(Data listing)
========================================================================
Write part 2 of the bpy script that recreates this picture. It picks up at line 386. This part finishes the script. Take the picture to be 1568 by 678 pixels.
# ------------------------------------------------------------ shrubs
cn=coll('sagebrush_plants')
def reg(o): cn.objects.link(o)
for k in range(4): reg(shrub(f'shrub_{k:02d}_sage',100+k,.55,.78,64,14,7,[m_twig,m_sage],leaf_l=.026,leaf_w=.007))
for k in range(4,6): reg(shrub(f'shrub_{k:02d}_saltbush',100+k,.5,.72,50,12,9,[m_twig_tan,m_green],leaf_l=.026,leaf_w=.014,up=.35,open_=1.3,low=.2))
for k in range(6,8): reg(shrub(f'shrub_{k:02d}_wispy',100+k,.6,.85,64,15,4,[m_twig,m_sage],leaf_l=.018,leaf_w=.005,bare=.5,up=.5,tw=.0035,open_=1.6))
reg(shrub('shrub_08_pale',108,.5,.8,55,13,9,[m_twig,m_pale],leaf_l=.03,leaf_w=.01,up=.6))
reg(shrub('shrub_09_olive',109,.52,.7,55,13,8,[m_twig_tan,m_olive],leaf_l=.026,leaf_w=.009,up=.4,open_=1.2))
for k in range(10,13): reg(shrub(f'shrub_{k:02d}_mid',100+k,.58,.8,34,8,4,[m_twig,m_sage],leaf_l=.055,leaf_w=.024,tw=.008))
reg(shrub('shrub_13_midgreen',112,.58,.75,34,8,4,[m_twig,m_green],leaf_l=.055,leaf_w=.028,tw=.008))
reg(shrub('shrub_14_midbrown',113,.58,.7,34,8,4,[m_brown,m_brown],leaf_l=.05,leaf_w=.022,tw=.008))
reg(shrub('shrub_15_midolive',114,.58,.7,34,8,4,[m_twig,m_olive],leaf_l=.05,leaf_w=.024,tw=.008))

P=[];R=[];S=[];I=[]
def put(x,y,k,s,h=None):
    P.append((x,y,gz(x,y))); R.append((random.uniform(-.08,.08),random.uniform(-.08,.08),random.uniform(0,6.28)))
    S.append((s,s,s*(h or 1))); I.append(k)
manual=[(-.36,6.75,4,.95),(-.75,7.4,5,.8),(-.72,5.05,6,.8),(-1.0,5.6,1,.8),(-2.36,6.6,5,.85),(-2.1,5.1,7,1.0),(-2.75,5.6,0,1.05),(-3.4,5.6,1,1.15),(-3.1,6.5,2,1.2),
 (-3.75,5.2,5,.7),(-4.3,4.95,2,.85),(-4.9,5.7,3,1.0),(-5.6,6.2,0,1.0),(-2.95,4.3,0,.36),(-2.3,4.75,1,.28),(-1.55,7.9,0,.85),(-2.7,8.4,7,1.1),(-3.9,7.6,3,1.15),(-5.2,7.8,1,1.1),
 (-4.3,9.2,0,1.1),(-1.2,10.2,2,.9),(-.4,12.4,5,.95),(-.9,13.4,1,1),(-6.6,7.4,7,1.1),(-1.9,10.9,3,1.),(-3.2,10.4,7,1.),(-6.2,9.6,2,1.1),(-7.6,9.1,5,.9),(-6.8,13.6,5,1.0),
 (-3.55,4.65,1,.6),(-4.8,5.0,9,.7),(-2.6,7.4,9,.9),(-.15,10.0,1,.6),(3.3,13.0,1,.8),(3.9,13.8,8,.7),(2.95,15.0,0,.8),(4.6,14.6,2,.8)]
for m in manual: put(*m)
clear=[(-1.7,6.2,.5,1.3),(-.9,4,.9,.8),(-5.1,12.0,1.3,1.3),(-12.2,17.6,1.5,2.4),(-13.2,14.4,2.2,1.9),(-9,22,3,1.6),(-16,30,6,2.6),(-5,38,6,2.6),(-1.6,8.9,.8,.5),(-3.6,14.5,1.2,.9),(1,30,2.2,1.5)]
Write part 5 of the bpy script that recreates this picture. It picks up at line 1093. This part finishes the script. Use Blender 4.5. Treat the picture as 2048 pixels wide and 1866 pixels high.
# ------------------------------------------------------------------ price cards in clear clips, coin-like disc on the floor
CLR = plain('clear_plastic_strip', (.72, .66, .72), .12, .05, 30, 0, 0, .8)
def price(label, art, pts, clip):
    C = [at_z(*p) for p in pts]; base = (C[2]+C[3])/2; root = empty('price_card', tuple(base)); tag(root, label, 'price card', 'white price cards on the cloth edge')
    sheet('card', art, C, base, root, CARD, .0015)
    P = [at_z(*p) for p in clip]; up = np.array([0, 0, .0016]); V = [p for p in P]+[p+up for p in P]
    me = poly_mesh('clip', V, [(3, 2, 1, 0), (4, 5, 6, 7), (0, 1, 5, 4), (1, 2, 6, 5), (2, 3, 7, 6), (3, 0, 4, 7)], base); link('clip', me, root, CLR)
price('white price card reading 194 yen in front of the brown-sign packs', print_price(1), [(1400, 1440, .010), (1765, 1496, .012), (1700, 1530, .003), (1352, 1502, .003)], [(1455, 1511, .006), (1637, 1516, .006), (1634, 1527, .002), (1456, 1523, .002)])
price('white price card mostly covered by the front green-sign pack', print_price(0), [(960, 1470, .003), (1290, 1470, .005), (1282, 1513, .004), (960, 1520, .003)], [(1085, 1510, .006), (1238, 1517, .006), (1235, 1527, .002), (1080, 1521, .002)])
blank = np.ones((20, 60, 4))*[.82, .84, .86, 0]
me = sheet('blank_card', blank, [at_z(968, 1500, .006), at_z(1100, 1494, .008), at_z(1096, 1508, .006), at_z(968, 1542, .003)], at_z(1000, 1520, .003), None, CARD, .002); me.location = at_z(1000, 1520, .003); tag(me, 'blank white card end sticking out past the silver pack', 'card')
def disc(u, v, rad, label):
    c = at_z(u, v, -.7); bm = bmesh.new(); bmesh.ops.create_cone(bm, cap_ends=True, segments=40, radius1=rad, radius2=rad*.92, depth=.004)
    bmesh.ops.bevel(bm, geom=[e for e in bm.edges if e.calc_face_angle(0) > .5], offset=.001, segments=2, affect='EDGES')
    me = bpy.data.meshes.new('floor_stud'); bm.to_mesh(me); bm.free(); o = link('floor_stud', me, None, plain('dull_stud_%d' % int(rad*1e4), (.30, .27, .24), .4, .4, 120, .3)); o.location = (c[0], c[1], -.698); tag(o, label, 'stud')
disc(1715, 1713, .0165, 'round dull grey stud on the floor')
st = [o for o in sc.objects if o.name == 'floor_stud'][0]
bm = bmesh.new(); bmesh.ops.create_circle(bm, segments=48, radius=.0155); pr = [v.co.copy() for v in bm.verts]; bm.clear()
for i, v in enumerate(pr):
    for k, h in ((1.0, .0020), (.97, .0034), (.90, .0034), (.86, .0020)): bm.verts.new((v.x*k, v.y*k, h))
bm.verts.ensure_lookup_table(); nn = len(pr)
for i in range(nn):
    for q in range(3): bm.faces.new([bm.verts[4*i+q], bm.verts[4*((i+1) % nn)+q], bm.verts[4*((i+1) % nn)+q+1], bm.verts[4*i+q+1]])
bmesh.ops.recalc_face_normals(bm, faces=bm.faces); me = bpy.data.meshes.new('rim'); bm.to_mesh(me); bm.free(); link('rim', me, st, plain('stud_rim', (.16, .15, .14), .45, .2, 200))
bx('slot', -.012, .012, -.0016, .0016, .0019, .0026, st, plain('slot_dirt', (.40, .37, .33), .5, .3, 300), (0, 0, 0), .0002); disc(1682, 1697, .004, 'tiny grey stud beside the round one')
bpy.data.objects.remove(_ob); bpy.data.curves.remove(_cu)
========================================================================
▸ STATED TASK
Your task is to print all of the records exactly.

▸ ANSWER TO THE EXERCISE
Write part 2 of the bpy script that recreates this picture. It picks up at line 386. This part finishes the script. Take the picture to be 1568 by 678 pixels.
# ------------------------------------------------------------ shrubs
cn=coll('sagebrush_plants')
def reg(o): cn.objects.link(o)
for k in range(4): reg(shrub(f'shrub_{k:02d}_sage',100+k,.55,.78,64,14,7,[m_twig,m_sage],leaf_l=.026,leaf_w=.007))
for k in range(4,6): reg(shrub(f'shrub_{k:02d}_saltbush',100+k,.5,.72,50,12,9,[m_twig_tan,m_green],leaf_l=.026,leaf_w=.014,up=.35,open_=1.3,low=.2))
for k in range(6,8): reg(shrub(f'shrub_{k:02d}_wispy',100+k,.6,.85,64,15,4,[m_twig,m_sage],leaf_l=.018,leaf_w=.005,bare=.5,up=.5,tw=.0035,open_=1.6))
reg(shrub('shrub_08_pale',108,.5,.8,55,13,9,[m_twig,m_pale],leaf_l=.03,leaf_w=.01,up=.6))
reg(shrub('shrub_09_olive',109,.52,.7,55,13,8,[m_twig_tan,m_olive],leaf_l=.026,leaf_w=.009,up=.4,open_=1.2))
for k in range(10,13): reg(shrub(f'shrub_{k:02d}_mid',100+k,.58,.8,34,8,4,[m_twig,m_sage],leaf_l=.055,leaf_w=.024,tw=.008))
reg(shrub('shrub_13_midgreen',112,.58,.75,34,8,4,[m_twig,m_green],leaf_l=.055,leaf_w=.028,tw=.008))
reg(shrub('shrub_14_midbrown',113,.58,.7,34,8,4,[m_brown,m_brown],leaf_l=.05,leaf_w=.022,tw=.008))
reg(shrub('shrub_15_midolive',114,.58,.7,34,8,4,[m_twig,m_olive],leaf_l=.05,leaf_w=.024,tw=.008))

P=[];R=[];S=[];I=[]
def put(x,y,k,s,h=None):
    P.append((x,y,gz(x,y))); R.append((random.uniform(-.08,.08),random.uniform(-.08,.08),random.uniform(0,6.28)))
    S.append((s,s,s*(h or 1))); I.append(k)
manual=[(-.36,6.75,4,.95),(-.75,7.4,5,.8),(-.72,5.05,6,.8),(-1.0,5.6,1,.8),(-2.36,6.6,5,.85),(-2.1,5.1,7,1.0),(-2.75,5.6,0,1.05),(-3.4,5.6,1,1.15),(-3.1,6.5,2,1.2),
 (-3.75,5.2,5,.7),(-4.3,4.95,2,.85),(-4.9,5.7,3,1.0),(-5.6,6.2,0,1.0),(-2.95,4.3,0,.36),(-2.3,4.75,1,.28),(-1.55,7.9,0,.85),(-2.7,8.4,7,1.1),(-3.9,7.6,3,1.15),(-5.2,7.8,1,1.1),
 (-4.3,9.2,0,1.1),(-1.2,10.2,2,.9),(-.4,12.4,5,.95),(-.9,13.4,1,1),(-6.6,7.4,7,1.1),(-1.9,10.9,3,1.),(-3.2,10.4,7,1.),(-6.2,9.6,2,1.1),(-7.6,9.1,5,.9),(-6.8,13.6,5,1.0),
 (-3.55,4.65,1,.6),(-4.8,5.0,9,.7),(-2.6,7.4,9,.9),(-.15,10.0,1,.6),(3.3,13.0,1,.8),(3.9,13.8,8,.7),(2.95,15.0,0,.8),(4.6,14.6,2,.8)]
for m in manual: put(*m)
clear=[(-1.7,6.2,.5,1.3),(-.9,4,.9,.8),(-5.1,12.0,1.3,1.3),(-12.2,17.6,1.5,2.4),(-13.2,14.4,2.2,1.9),(-9,22,3,1.6),(-16,30,6,2.6),(-5,38,6,2.6),(-1.6,8.9,.8,.5),(-3.6,14.5,1.2,.9),(1,30,2.2,1.5)]
Write part 5 of the bpy script that recreates this picture. It picks up at line 1093. This part finishes the script. Use Blender 4.5. Treat the picture as 2048 pixels wide and 1866 pixels high.
# ------------------------------------------------------------------ price cards in clear clips, coin-like disc on the floor
CLR = plain('clear_plastic_strip', (.72, .66, .72), .12, .05, 30, 0, 0, .8)
def price(label, art, pts, clip):
    C = [at_z(*p) for p in pts]; base = (C[2]+C[3])/2; root = empty('price_card', tuple(base)); tag(root, label, 'price card', 'white price cards on the cloth edge')
    sheet('card', art, C, base, root, CARD, .0015)
    P = [at_z(*p) for p in clip]; up = np.array([0, 0, .0016]); V = [p for p in P]+[p+up for p in P]
    me = poly_mesh('clip', V, [(3, 2, 1, 0), (4, 5, 6, 7), (0, 1, 5, 4), (1, 2, 6, 5), (2, 3, 7, 6), (3, 0, 4, 7)], base); link('clip', me, root, CLR)
price('white price card reading 194 yen in front of the brown-sign packs', print_price(1), [(1400, 1440, .010), (1765, 1496, .012), (1700, 1530, .003), (1352, 1502, .003)], [(1455, 1511, .006), (1637, 1516, .006), (1634, 1527, .002), (1456, 1523, .002)])
price('white price card mostly covered by the front green-sign pack', print_price(0), [(960, 1470, .003), (1290, 1470, .005), (1282, 1513, .004), (960, 1520, .003)], [(1085, 1510, .006), (1238, 1517, .006), (1235, 1527, .002), (1080, 1521, .002)])
blank = np.ones((20, 60, 4))*[.82, .84, .86, 0]
me = sheet('blank_card', blank, [at_z(968, 1500, .006), at_z(1100, 1494, .008), at_z(1096, 1508, .006), at_z(968, 1542, .003)], at_z(1000, 1520, .003), None, CARD, .002); me.location = at_z(1000, 1520, .003); tag(me, 'blank white card end sticking out past the silver pack', 'card')
def disc(u, v, rad, label):
    c = at_z(u, v, -.7); bm = bmesh.new(); bmesh.ops.create_cone(bm, cap_ends=True, segments=40, radius1=rad, radius2=rad*.92, depth=.004)
    bmesh.ops.bevel(bm, geom=[e for e in bm.edges if e.calc_face_angle(0) > .5], offset=.001, segments=2, affect='EDGES')
    me = bpy.data.meshes.new('floor_stud'); bm.to_mesh(me); bm.free(); o = link('floor_stud', me, None, plain('dull_stud_%d' % int(rad*1e4), (.30, .27, .24), .4, .4, 120, .3)); o.location = (c[0], c[1], -.698); tag(o, label, 'stud')
disc(1715, 1713, .0165, 'round dull grey stud on the floor')
st = [o for o in sc.objects if o.name == 'floor_stud'][0]
bm = bmesh.new(); bmesh.ops.create_circle(bm, segments=48, radius=.0155); pr = [v.co.copy() for v in bm.verts]; bm.clear()
for i, v in enumerate(pr):
    for k, h in ((1.0, .0020), (.97, .0034), (.90, .0034), (.86, .0020)): bm.verts.new((v.x*k, v.y*k, h))
bm.verts.ensure_lookup_table(); nn = len(pr)
for i in range(nn):
    for q in range(3): bm.faces.new([bm.verts[4*i+q], bm.verts[4*((i+1) % nn)+q], bm.verts[4*((i+1) % nn)+q+1], bm.verts[4*i+q+1]])
bmesh.ops.recalc_face_normals(bm, faces=bm.faces); me = bpy.data.meshes.new('rim'); bm.to_mesh(me); bm.free(); link('rim', me, st, plain('stud_rim', (.16, .15, .14), .45, .2, 200))
bx('slot', -.012, .012, -.0016, .0016, .0019, .0026, st, plain('slot_dirt', (.40, .37, .33), .5, .3, 300), (0, 0, 0), .0002); disc(1682, 1697, .004, 'tiny grey stud beside the round one')
bpy.data.objects.remove(_ob); bpy.data.curves.remove(_cu)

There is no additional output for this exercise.